NEW YORK AND BROOKLYN BRIDGE.
CHAPTER XXII.
OMAHA.
Arrival in Omaha.—The Missouri River.—Position and Appearance of the City.—Public Buildings.—History.—Land Speculation.—Panic of 1857.—Discovery of Gold in Colorado.—"Pike's Peak or Bust."—Sudden Revival of Business.—First Railroad.—Union Pacific Railroad.—Population.—Commercial and Manufacturing Interests.—Bridge over the Missouri.—Union Pacific Depot.—Prospects for the Future.
On the afternoon of October twenty-first, 1876, I sat in the saddle upon the eastern bank of the Missouri River, opposite Omaha, Nebraska, having that day accomplished a horseback journey of twenty-two miles, on my way from the Atlantic to the Pacific. Paul Revere, the faithful horse who had borne me all the way from Boston, declined entering the ferry boat, it being his firm conviction that rivers should either be crossed by bridges or forded. At last, being gently coerced, the horse reluctantly consented, and the muddy current of the river was soon crossed. At three o'clock I entered the city of Omaha, the half-way house across the continent, it having been a little more than five months since I dashed out of the surf, my horse's hoofs wet and dripping with the brine of the Atlantic.

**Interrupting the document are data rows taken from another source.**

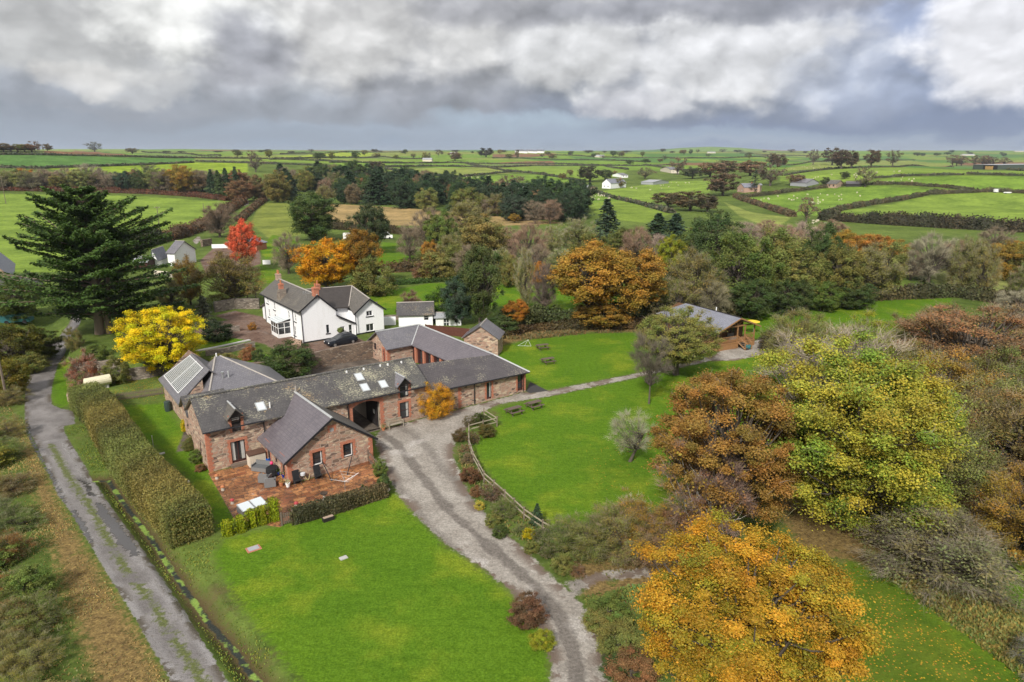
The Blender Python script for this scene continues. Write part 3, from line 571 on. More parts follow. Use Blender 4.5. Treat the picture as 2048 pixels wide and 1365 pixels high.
SC.render.engine = 'CYCLES'; SC.cycles.max_bounces = 5; SC.cycles.diffuse_bounces = 3; SC.cycles.transparent_max_bounces = 8; SC.cycles.use_denoising = True
SC.cycles.use_adaptive_sampling = True; SC.cycles.adaptive_threshold = .02
# ------------------------------------------------------------------ building helpers
def pplane(px, py, o, n):
    d = ray(px, py); c = np.array((0, 0, CAM_H)); n = np.array((n[0], n[1], 0.)); t = ((np.array(o)-c)@n)/(d@n); return c+d*t
def FR(px, py, t=0.):
    q = pplane(px, py, W(0, t), V); return LF(q[0], q[1])[0], q[2]
def SD(px, py, s=0.):
    q = pplane(px, py, W(s, 0), U); return LF(q[0], q[1])[1], q[2]
class Wall:
    """a wall standing on p0->p1 (plan points in a frame fr(s,t,z)); outside is on the right-hand side walking p0->p1"""
    def __init__(w, p0, p1, fr=W):
        w.fr = fr; w.p0 = np.array(p0, float); w.L = float(np.hypot(*(np.array(p1, float)-w.p0))); w.d = (np.array(p1, float)-w.p0)/w.L; w.n = np.array((w.d[1], -w.d[0]))
    def pt(w, d, z, out=0.):
        q = w.p0+w.d*d+w.n*out; return w.fr(q[0], q[1], z)
    def face(w, mb, zb, top, ops=(), depth=.2):
        """top: list of (d, z); ops: (d0, d1, z0, z1)"""
        zt = lambda d: float(np.interp(d, [a for a, _ in top], [b for _, b in top]))
        br = sorted(set([0, w.L]+[a for a, _ in top]+[x for o in ops for x in o[:2]])); br = [b for b in br if -1e-6 <= b <= w.L+1e-6]
        for a, b in zip(br[:-1], br[1:]):
            if b-a < 1e-4: continue
            m = (a+b)/2; cur = zb
            for o in sorted([o for o in ops if o[0] < m < o[1]], key=lambda o: o[2]):
                if o[2] > cur+1e-4: mb.poly([w.pt(a, cur), w.pt(b, cur), w.pt(b, o[2]), w.pt(a, o[2])])
                cur = o[3]
            if zt(m) > cur+1e-4: mb.poly([w.pt(a, cur), w.pt(b, cur), w.pt(b, zt(b)), w.pt(a, zt(a))])
        for d0, d1, z0, z1 in ops:
            for q in (((d0, z0), (d0, z1)), ((d1, z1), (d1, z0)), ((d0, z1), (d1, z1)), ((d1, z0), (d0, z0))):
                (a, za), (b, zb_) = q; mb.poly([w.pt(a, za), w.pt(a, za, -depth), w.pt(b, zb_, -depth), w.pt(b, zb_)])
    def slab(w, mb, d0, d1, z0, z1, o0, o1):
        c = [w.pt(d, z, o) for z in (z0, z1) for d, o in ((d0, o1), (d1, o1), (d1, o0), (d0, o0))]
        for q in ((3, 2, 1, 0), (4, 5, 6, 7), (0, 1, 5, 4), (1, 2, 6, 5), (2, 3, 7, 6), (3, 0, 4, 7)): mb.poly([c[i] for i in q])
    def surround(w, mb, o, wd=.2, arch=True, sill=False):
        d0, d1, z0, z1 = o; k = 0; z = z0
        while z < z1-.02:
            h = min(.23, z1-z); e = wd+(.09 if k % 2 else 0)
            w.slab(mb, d0-e, d0, z, z+h-.004, -.02, .022); w.slab(mb, d1, d1+e, z, z+h-.004, -.02, .022); z += .23; k += 1
        w.slab(mb, d0-wd-.05, d1+wd+.05, z1, z1+.26, -.02, .026)
        if sill: w.slab(mb, d0-.1, d1+.1, z0-.09, z0, -.05, .06)
    def window(w, root, o, fmat, nx=1, nz=2, curtain=0, name='window', fw=.07, white=False, door=False, smat=None):
        d0, d1, z0, z1 = o; mb = MB(); s = w.slab
        s(mb, d0, d0+fw, z0, z1, -.17, -.09); s(mb, d1-fw, d1, z0, z1, -.17, -.09); s(mb, d0+fw, d1-fw, z0, z0+fw*(2.4 if door else 1), -.17, -.09); s(mb, d0+fw, d1-fw, z1-fw, z1, -.17, -.09)
        for i in range(1, nx):
            x = d0+(d1-d0)*i/nx; s(mb, x-fw*.45, x+fw*.45, z0+fw, z1-fw, -.165, -.10)
        for i in range(1, nz):
            z = z0+(z1-z0)*i/nz; s(mb, d0+fw, d1-fw, z-fw*.4, z+fw*.4, -.163, -.105)
        r = mb.build(name, fmat, root)
        g = MB(); s(g, d0+fw*.8, d1-fw*.8, z0+fw*.8, z1-fw*.8, -.15, -.135); g.build('pane', M_GLASS, r)
        if curtain:
            c = MB()
            for k in ((0, 1) if curtain == 2 else (1,)):
                a = d0+fw if k == 0 else d1-fw-(d1-d0)*.22
                s(c, a, a+(d1-d0)*.22, z0+fw*2, z1-fw, -.134, -.125)
            c.build('curtain', M_CURTAIN, r)
        if white:
            c = MB(); s(c, d1-fw-.07, d1-fw, z0+fw, z1-fw, -.134, -.10); s(c, d0+fw, d1-fw, z0+fw, z0+fw+.09, -.134, -.10); c.build('sash', M_PAINTW, r)
        return r
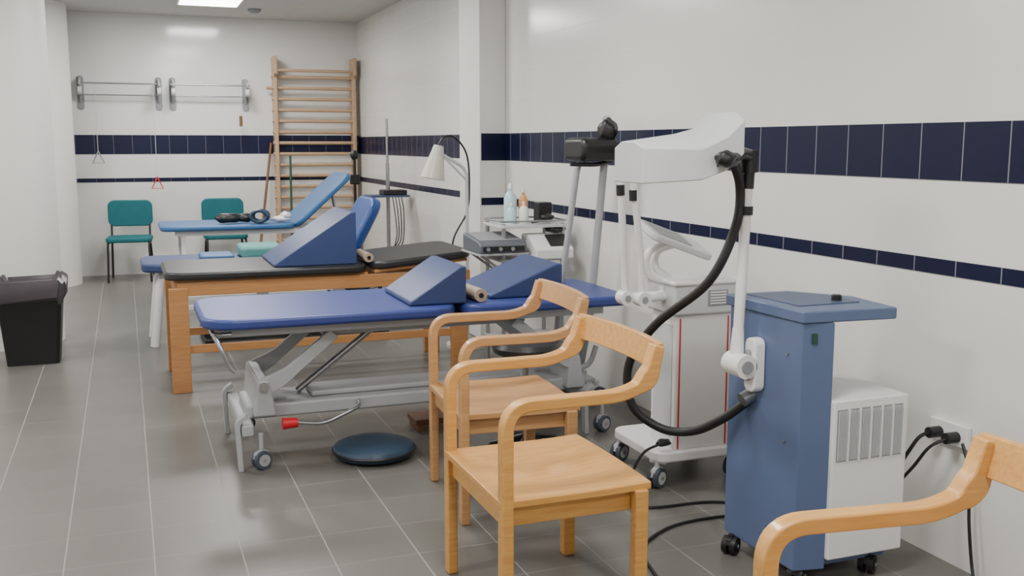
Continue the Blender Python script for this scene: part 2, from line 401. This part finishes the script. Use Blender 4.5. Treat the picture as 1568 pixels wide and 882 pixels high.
# ------------------------------------------------------------------ short-wave therapy machine
g=G('shortwave_therapy_machine',(2.2,2.9,0))
prism(g,'cabinet',[(2.04,3.12),(2.05,2.71),(2.165,2.69),(2.165,2.9),(2.30,3.12)],'z',.06,.915,mCab,.005)
prism(g,'top',[(2.03,3.14),(2.045,2.70),(2.40,2.67),(2.43,2.93),(2.29,3.13)],'z',.915,.955,mCab,.006)
prism(g,'top_inset',[(2.09,3.09),(2.10,2.80),(2.35,2.80),(2.36,2.93),(2.27,3.08)],'z',.955,.958,mCabT)
lathe(g,'knob',[(.018,0),(.018,.016),(.014,.02)],(2.30,2.86,.957),mBlkP)
box(g,'vent_box',(2.163,2.475),(2.675,3.05),(.095,.65),mWhite,.006)
box(g,'underbase',(2.06,2.44),(2.72,3.08),(.06,.10),mCab,.003)
box(g,'vent_back',(2.178,2.452),(2.6735,2.675),(.44,.62),mVent)
for i in range(6):
    x0=2.18+i*.0457
    for j in range(6): box(g,'slat',(x0+.003+j*.0062,x0+.005+j*.0062),(2.670,2.6745),(.445,.615),mWhiteG)
    box(g,'divider',(x0+.040,x0+.0457),(2.668,2.675),(.44,.62),mWhite)
box(g,'label',(2.083,2.103),(2.698,2.703),(.845,.88),mGreen)
for z in (.2,.5,.8): rod(g,'screw',(2.0405,2.78,z),(2.046,2.78,z),.004,mMetal)
for x,y in ((2.0,3.04),(2.38,2.73),(2.09,2.74),(2.36,3.06)): castor(g,'castor',x+(.0 if x>2 else .02),y,.034,.6,mBlkP,mRub,.075)
prism(g,'bracket',rrect(2.90,2.965,.64,.83,.025),'x',2.0,2.045,mWhite,.008,3)
prism(g,'bracket_grip',rrect(2.92,2.945,.68,.79,.010),'x',1.99,2.0,mVent,.003)
rod(g,'joint',(1.97,2.90,.735),(1.97,3.0,.735),.042,mWhite);rod(g,'joint_cap',(1.97,2.893,.735),(1.97,2.90,.735),.022,mVent)
rod(g,'joint_link',(1.97,2.95,.735),(2.04,2.95,.735),.03,mWhite)
rod(g,'pole_low',(1.972,2.97,.74),(1.976,2.97,.86),.026,mWhite,.02)
rod(g,'pole',(1.976,2.97,.84),(1.995,2.97,1.37),.0185,mWhite)
rod(g,'clamp',(1.991,2.97,1.255),(1.992,2.97,1.285),.024,mBlkP)
rod(g,'knuckle',(1.995,2.97,1.345),(1.998,2.97,1.42),.021,mBlkP)
rod(g,'knuckle2',(1.998,2.97,1.40),(1.998,2.97,1.475),.03,mBlkP)
tube(g,'black_arm',spline([(2.0,2.97,1.455),(1.93,2.93,1.465),(1.86,2.86,1.445),(1.80,2.83,1.45)],6),.024,mBlkP)
lump(g,'grip',(1.80,2.81,1.45),(.035,.03,.026),mBlkP)
def sec(x,lo,mid,hi,y0,y1): return [(x,y0,lo),(x,y0,mid),(x,y0+.06,hi),(x,y1-.05,hi),(x,y1,mid),(x,y1,lo)]
loft(g,'applicator_head',[sec(1.55,1.37,1.485,1.505,2.90,3.10),sec(1.745,1.38,1.48,1.53,2.86,3.10),sec(1.84,1.41,1.52,1.55,2.86,3.12),sec(1.905,1.465,1.575,1.605,2.86,3.14)],mWhiteG,.004,2)
tube(g,'hose',spline([(1.80,2.86,1.44),(1.90,2.93,1.44),(1.965,2.97,1.35),(1.95,2.97,1.21),(1.88,3.02,1.02),(1.80,3.24,.84),(1.755,3.36,.67),(1.77,3.36,.51),(1.86,3.3,.425),(1.94,3.2,.43),(1.98,3.06,.51),(2.045,2.98,.60)],8),.0165,mRub,14)
rod(g,'socket',(2.0,2.97,.60),(2.045,2.97,.62),.026,mMetal)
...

Omaha lies on the eastern boundary of Nebraska, opposite Council Bluffs, on the western bank of the Missouri River, a turbulent stream, which is never satisfied with its position, but is constantly shifting and changing, and making for itself new channels. A bottom land about three miles wide stretches out between Omaha and Council Bluffs, and through this the Missouri rolls, a swift, muddy stream, slowly but surely carrying the Rocky Mountains down to the Mississippi, which, in its turn, deposits them in the Gulf of Mexico, and helps to extend our Gulf coast. The Missouri vibrates like a pendulum, from one side of this bottom land to the other; now being near one city, and then near the other. At the period of my visit its current washed the front of Omaha, leaving Council Bluffs some distance off on the opposite side; but it was already beginning its backward swing. Thus the boundary line between Nebraska and Iowa is being continually shifted, and one State is augmented in territory at the expense of the other.